While some students can show more independence in reading the rich grade-level texts we want to discuss, others will need more significant scaffolding. With MAP Reading Fluency, a student’s Lexile oral reading score is compared to typical grade-level text demands, making clear which students will benefit from more significant scaffolding. Try vocabulary previews, repeated readings for fluency before analyzing text structures, and even read-aloud support to make sure all students are given access to those complex grade-level texts. If we care about equity in our literacy instruction, scaffolding to grade level content should be central to our pedagogy.

Program improvement decisions

So we’re teaching using evidence-based practices, we’ve set up our interventions, and we’ve found ways to differentiate and scaffold. How’s that working for us? I’m not making a Dr. Phil–style statement; that’s truly something our data can help us answer. We don’t want to do data-based question-answering only, though; we want to follow through with real decisions, where our data drives different actions depending on what we find.

We need ongoing data cycles to make sure what we’re doing is really working.

Decisions of this type answer this: Where do we need to improve and where can we replicate what’s working well?

Performance against standards-based grade-level expectations is one way states in particular gauge areas of success versus areas for improvement. With MAP Reading Fluency, student performance can be compared to seasonal grade-level expectations via performance levels: below, approaching, meets, and exceeds are each shown with their own color. If most students are failing to meet expectations in phonics in my school, it’s time to bolster that area in Tier 1 instruction.

Growth analysis is another critical way to evaluate what’s working well and not so well. With MAP® Growth™, a change in a RIT score can point to where instruction is more or less successful at causing gains. In MAP Reading Fluency, the counterpart to a RIT score is at a finer-grained level: we can look at change on a scaled domain score in phonics and word recognition separate from change in the phonological awareness domain, for example. We can find that the first-grade classrooms at Friends Elementary are making greater growth in phonics than those at Scholars Elementary, and we can find ways to replicate Friends’ success. Decisions at this aggregated level might involve spreading good professional learning or supplementing or changing a curriculum.

Growth analysis at the individual level is critical as well. When a student is receiving an intervention, we can progress monitor to watch how the student is responding with growth. If that response isn’t on the right trajectory to meet our goal, then we are signaled by the data to intensify and improve that intervention.

Science, art, and data-informed decision-making

I’ve been pushing the idea that the science of reading and data-based decision-making are best friends forever: SOR + DBDM = BFF. A commitment to what matters and what works involves an ongoing commitment to evidence, so these two are highly simpatico.

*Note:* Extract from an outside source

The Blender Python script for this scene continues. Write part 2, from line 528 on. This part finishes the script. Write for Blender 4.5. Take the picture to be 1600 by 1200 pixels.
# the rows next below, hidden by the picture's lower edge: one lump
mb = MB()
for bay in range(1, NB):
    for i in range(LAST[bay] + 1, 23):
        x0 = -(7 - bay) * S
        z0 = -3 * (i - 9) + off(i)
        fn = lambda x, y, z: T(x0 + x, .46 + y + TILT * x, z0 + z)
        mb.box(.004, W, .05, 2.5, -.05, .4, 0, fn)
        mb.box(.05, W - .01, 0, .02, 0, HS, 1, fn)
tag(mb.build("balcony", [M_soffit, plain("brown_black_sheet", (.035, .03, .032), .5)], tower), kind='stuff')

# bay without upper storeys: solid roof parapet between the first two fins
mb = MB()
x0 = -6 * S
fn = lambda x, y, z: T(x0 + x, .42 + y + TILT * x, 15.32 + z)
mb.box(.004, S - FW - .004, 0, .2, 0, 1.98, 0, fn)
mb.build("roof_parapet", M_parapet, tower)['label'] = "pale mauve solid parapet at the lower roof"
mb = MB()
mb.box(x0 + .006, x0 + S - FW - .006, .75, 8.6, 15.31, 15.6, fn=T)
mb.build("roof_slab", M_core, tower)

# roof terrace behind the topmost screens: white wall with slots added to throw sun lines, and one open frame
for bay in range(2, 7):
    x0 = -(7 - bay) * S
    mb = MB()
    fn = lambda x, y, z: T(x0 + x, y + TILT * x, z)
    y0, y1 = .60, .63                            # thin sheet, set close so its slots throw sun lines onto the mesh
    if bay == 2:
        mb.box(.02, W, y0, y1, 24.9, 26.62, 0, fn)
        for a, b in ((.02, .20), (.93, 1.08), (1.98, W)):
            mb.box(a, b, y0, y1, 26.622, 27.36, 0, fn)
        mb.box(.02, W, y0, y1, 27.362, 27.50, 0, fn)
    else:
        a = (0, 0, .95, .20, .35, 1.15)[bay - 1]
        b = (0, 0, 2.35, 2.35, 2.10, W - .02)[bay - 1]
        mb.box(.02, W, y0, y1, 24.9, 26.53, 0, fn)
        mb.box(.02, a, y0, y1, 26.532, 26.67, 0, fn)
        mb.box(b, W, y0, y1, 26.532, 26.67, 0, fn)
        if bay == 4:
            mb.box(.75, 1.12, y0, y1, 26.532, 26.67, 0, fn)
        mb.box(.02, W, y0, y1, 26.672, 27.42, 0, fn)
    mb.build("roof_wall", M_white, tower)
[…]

But, yeah, it’s kind of a bad metaphor. We all know that the best BFFs are humans and that the best dinner parties involve real people. (I mean, can the SOR or DBDM even make appetizers?)

In the real world of real decisions about real kids, it turns out that humanity matters most of all. Just as we bring creativity and compassion to our teaching, so do we bring deep care and context and community to our decision-making process. The science of reading needs our art of teaching. Data can only inform our decisions, not make them.

Let’s support each other out there, Team Humans: we are what our students need most.